▶ _Material for this task_:
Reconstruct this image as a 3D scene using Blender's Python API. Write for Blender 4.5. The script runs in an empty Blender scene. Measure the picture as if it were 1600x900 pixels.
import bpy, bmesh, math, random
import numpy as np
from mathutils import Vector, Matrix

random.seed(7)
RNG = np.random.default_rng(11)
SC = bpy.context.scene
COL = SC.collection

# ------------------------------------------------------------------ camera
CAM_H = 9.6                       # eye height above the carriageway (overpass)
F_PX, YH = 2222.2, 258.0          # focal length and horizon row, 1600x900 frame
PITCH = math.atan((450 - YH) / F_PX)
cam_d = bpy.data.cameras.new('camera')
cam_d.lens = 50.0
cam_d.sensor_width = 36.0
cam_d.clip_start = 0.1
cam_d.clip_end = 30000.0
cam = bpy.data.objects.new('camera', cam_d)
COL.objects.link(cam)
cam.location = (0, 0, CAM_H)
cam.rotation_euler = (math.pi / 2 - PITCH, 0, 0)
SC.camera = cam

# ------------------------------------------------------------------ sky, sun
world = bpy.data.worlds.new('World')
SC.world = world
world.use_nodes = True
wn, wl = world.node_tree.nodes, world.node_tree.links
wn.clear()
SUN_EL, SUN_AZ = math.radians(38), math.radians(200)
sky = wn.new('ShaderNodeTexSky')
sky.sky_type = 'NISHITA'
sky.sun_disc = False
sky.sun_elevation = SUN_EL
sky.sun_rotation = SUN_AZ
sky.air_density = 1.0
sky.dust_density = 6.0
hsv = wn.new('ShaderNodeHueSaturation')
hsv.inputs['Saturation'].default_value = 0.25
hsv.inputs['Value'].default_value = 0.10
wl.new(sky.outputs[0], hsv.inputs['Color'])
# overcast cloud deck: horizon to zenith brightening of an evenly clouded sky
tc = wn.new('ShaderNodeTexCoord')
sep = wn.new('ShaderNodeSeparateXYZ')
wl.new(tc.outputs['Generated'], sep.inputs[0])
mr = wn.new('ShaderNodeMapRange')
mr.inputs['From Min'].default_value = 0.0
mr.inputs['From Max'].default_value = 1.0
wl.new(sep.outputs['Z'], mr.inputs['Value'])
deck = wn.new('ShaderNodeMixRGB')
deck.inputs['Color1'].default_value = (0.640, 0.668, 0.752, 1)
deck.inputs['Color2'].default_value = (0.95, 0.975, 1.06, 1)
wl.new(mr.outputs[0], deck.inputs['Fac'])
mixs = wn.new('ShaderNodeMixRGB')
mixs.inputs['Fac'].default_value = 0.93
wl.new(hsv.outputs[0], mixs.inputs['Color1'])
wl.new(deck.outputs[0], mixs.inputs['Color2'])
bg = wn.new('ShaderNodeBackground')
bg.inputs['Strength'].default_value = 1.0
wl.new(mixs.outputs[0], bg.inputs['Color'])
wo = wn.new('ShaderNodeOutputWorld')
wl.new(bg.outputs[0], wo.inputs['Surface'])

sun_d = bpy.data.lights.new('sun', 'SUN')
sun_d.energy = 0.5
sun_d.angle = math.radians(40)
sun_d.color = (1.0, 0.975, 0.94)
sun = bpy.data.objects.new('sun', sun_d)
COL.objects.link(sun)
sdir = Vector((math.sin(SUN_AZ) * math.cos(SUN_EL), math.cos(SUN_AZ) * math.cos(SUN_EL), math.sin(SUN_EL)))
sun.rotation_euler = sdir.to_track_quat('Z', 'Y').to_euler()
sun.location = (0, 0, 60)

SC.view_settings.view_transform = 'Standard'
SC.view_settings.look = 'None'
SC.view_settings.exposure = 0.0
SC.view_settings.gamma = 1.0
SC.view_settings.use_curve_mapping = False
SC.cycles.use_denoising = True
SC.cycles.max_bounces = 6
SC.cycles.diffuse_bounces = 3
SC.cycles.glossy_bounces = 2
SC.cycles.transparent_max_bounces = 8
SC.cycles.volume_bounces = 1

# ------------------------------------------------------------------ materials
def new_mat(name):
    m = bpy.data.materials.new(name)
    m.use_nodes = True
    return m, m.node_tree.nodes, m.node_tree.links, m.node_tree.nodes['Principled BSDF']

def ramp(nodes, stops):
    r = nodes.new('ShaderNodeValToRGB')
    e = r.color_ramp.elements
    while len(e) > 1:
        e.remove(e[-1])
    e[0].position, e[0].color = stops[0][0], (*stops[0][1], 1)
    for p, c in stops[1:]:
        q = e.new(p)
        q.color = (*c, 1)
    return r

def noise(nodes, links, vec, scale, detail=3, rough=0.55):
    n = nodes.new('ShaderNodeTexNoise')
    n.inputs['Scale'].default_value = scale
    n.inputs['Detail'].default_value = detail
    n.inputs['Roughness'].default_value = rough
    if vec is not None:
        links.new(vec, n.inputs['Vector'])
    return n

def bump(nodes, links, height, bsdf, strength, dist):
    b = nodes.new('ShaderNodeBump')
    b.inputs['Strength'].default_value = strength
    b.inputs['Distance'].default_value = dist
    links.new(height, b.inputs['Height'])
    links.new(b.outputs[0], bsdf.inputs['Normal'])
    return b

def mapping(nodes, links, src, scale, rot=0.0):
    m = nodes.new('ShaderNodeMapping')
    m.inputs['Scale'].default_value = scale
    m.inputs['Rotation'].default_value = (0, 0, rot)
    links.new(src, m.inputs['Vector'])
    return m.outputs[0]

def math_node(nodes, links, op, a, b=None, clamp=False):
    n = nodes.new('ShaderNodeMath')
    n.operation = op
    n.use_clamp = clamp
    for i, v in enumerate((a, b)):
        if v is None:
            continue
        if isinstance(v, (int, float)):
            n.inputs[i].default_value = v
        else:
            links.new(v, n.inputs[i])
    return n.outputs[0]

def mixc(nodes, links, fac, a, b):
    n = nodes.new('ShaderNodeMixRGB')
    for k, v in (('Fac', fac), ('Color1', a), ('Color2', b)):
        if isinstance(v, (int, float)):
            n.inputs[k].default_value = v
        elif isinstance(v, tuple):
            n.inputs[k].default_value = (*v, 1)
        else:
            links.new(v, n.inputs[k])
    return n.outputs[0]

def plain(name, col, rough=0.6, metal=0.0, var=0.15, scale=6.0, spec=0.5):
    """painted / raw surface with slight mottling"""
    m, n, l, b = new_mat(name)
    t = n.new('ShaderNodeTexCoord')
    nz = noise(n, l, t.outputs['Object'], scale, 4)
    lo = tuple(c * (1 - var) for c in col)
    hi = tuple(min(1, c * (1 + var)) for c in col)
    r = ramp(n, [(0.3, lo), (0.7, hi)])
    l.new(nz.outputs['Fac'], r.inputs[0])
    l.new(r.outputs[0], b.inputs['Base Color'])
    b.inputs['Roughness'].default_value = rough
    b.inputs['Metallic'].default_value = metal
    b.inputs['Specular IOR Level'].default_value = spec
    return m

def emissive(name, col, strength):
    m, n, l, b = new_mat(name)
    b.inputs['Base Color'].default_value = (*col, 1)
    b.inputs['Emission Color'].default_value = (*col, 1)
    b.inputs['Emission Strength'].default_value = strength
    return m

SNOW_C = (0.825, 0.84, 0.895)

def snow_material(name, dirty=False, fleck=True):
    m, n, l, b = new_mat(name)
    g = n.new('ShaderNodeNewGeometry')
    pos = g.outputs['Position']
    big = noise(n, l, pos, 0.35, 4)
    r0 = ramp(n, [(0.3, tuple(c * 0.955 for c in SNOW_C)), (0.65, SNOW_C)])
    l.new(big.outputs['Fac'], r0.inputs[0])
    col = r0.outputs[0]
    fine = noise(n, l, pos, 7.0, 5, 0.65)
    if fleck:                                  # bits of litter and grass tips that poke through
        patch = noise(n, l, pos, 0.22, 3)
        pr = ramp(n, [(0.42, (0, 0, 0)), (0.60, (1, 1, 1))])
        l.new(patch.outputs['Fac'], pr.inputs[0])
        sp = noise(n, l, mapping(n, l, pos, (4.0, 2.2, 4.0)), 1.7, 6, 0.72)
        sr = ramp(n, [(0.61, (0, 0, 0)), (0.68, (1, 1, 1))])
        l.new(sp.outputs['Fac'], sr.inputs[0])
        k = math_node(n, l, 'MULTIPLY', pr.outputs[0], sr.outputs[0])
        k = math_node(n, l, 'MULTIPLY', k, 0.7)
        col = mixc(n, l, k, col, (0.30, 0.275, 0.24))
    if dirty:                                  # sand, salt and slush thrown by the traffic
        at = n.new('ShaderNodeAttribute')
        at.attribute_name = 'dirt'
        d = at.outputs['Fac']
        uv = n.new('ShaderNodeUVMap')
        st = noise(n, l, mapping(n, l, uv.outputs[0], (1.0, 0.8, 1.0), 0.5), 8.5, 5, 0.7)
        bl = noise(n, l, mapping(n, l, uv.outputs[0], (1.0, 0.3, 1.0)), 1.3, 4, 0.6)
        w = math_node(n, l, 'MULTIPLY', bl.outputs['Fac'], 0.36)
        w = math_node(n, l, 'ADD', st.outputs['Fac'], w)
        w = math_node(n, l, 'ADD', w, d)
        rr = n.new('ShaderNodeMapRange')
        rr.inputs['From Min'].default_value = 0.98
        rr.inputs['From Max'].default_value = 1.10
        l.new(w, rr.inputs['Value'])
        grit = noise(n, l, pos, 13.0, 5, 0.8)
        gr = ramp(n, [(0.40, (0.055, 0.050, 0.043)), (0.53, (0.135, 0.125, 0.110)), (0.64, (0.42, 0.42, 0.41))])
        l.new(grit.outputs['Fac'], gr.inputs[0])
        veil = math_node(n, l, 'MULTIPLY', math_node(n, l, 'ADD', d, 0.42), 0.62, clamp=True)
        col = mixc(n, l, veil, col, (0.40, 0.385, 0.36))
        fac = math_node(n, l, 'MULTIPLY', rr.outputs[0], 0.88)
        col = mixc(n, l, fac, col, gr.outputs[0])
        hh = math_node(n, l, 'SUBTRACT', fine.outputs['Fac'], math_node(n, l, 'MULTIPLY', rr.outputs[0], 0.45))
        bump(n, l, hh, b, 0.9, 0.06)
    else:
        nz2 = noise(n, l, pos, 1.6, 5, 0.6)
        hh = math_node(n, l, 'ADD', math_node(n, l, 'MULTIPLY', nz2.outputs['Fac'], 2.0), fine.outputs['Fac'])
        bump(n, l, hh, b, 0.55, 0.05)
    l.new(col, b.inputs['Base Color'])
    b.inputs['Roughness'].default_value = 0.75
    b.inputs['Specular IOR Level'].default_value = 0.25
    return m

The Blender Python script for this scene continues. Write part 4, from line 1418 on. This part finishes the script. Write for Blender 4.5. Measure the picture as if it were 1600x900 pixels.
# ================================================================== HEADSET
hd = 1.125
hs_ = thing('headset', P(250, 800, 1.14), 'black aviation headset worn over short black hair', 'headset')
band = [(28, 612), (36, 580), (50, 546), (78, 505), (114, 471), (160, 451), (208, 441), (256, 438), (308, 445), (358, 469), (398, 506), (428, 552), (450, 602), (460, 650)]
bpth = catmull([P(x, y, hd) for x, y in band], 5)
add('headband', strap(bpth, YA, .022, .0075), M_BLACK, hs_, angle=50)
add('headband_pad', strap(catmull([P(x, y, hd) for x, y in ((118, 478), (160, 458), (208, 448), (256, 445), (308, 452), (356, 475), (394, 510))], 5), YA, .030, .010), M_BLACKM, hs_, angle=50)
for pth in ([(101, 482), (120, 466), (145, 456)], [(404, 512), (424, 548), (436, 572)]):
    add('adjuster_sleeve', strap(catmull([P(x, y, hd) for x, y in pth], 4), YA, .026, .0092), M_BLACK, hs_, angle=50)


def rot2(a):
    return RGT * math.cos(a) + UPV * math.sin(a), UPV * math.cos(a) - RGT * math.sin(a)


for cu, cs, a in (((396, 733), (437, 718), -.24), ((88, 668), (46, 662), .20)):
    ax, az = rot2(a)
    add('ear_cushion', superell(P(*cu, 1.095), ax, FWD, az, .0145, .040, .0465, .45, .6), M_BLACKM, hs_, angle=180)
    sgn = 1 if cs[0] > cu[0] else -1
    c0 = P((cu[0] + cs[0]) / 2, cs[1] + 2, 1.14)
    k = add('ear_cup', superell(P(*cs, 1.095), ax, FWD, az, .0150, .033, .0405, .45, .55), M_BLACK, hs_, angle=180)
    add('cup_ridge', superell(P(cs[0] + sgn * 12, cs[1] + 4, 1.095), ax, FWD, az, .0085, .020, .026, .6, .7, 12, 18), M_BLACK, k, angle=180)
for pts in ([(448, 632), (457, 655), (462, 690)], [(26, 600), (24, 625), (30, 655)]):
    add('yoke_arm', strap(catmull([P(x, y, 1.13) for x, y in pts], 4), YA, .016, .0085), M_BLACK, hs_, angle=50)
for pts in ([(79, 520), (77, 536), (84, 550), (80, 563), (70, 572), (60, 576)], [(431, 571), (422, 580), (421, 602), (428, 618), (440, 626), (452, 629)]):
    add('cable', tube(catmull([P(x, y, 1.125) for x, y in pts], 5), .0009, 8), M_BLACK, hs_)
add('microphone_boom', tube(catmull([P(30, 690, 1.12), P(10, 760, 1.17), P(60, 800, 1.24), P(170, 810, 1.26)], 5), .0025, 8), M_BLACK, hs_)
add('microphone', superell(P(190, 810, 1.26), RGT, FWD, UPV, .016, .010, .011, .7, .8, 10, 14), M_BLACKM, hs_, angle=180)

▶ _Task description_:
Exactly the lines from the one holding "The Blender Python" through the one holding "return RGT *" should be printed, ends included.

▶ _Exercise solution_:
The Blender Python script for this scene continues. Write part 4, from line 1418 on. This part finishes the script. Write for Blender 4.5. Measure the picture as if it were 1600x900 pixels.
# ================================================================== HEADSET
hd = 1.125
hs_ = thing('headset', P(250, 800, 1.14), 'black aviation headset worn over short black hair', 'headset')
band = [(28, 612), (36, 580), (50, 546), (78, 505), (114, 471), (160, 451), (208, 441), (256, 438), (308, 445), (358, 469), (398, 506), (428, 552), (450, 602), (460, 650)]
bpth = catmull([P(x, y, hd) for x, y in band], 5)
add('headband', strap(bpth, YA, .022, .0075), M_BLACK, hs_, angle=50)
add('headband_pad', strap(catmull([P(x, y, hd) for x, y in ((118, 478), (160, 458), (208, 448), (256, 445), (308, 452), (356, 475), (394, 510))], 5), YA, .030, .010), M_BLACKM, hs_, angle=50)
for pth in ([(101, 482), (120, 466), (145, 456)], [(404, 512), (424, 548), (436, 572)]):
    add('adjuster_sleeve', strap(catmull([P(x, y, hd) for x, y in pth], 4), YA, .026, .0092), M_BLACK, hs_, angle=50)


def rot2(a):
    return RGT * math.cos(a) + UPV * math.sin(a), UPV * math.cos(a) - RGT * math.sin(a)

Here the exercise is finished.